Blog #6~ Watch “Sonne” by Rammstein and compare the story and persons, motives, symbols in the music video with those of “Snow White” fairy tales read in class. What is similar? What is different? Which one do you like better and why?

        The Rammstein version and the Brothers’ Grimm version of ‘Snow White’ have some similarities but also very different. In both there are little men, although there are only 5 ‘dwarfs’ in the Rammstein version. In the music video, Snow White was herself the evil ruler, punishing the little men for not finding enough gold for her, whereas in the Brothers’ Grimm version the queen is the evil one, finding fault in Snow White for being so beautiful. From the translation that I used, there was no mention of beauty, just the sun can blind and hurt you. Additionally, in ‘Sonne’ the dwarfs appear to serve Snow White as opposed to her forming a social contract with them to do house work, the dwarfs can be seen brushing Snow White’s hair and polishing her apples. Which brings me to my next different, Snow White is the one with the apples. There is no 3rd party trying to hurt her. Instead she is hurting herself, and ultimately killing herself, by snorting the gold that the dwarfs find in the mines. Although there is the similarity of the glass coffin at the top a mountain in both stories the means for awakening are very different. At the end of the video instead of the apple killing her and the prince coming to save her, the apple awakes her from her glass coffin, by breaking it. The “Young Slave” had even less in common with the music video. There is not mother ever mentioned nor is there a kind uncle or wicked aunt. In the music video there are only Snow White and the dwarfs. The girl in the video is not seeking a way to get back to her rightful place and does not ask anyone for anything but gold. 
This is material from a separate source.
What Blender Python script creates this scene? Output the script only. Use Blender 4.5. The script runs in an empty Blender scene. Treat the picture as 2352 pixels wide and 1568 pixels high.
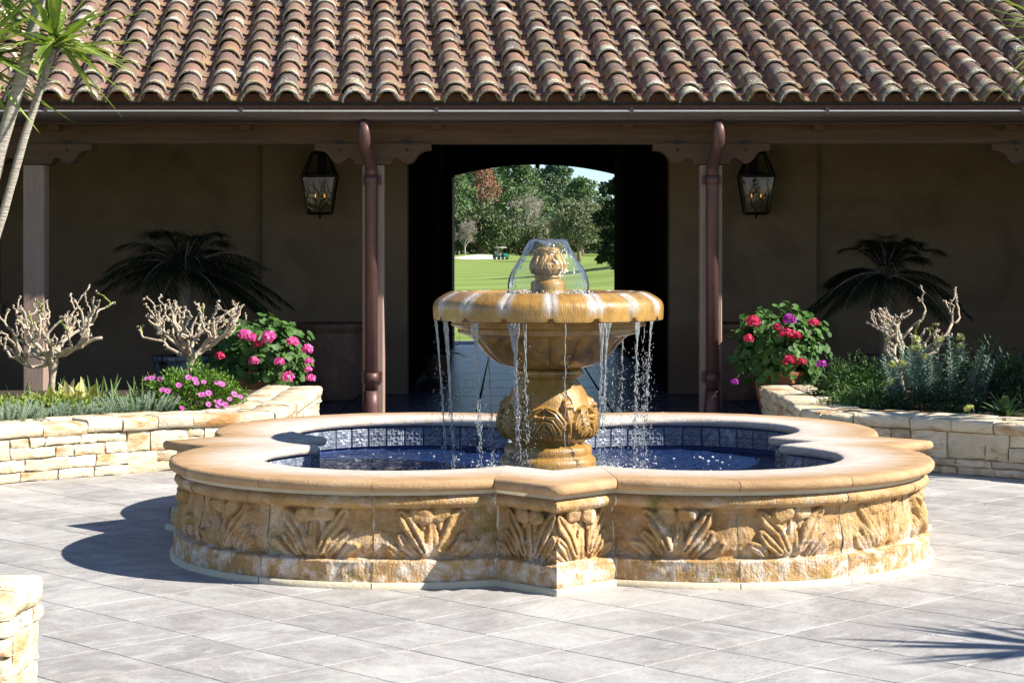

         I actually preferred the Rammstein version to the other ones. I enjoyed the dwarfs actually seeming upset at the invasion of Snow White into their homes. As they dug in the mines for more gold, it appeared to me that they were frustrated with their work and bitter at having to serve. I also liked that Snow White herself was the evil queen instead of a helpless maiden. She made the men work for her and give her what she wanted as opposed to doing all their housework for them. She took on some of the stronger characteristics of the evil queen in other versions which enabled her to be independent and take over the dwarfs’ house as leader.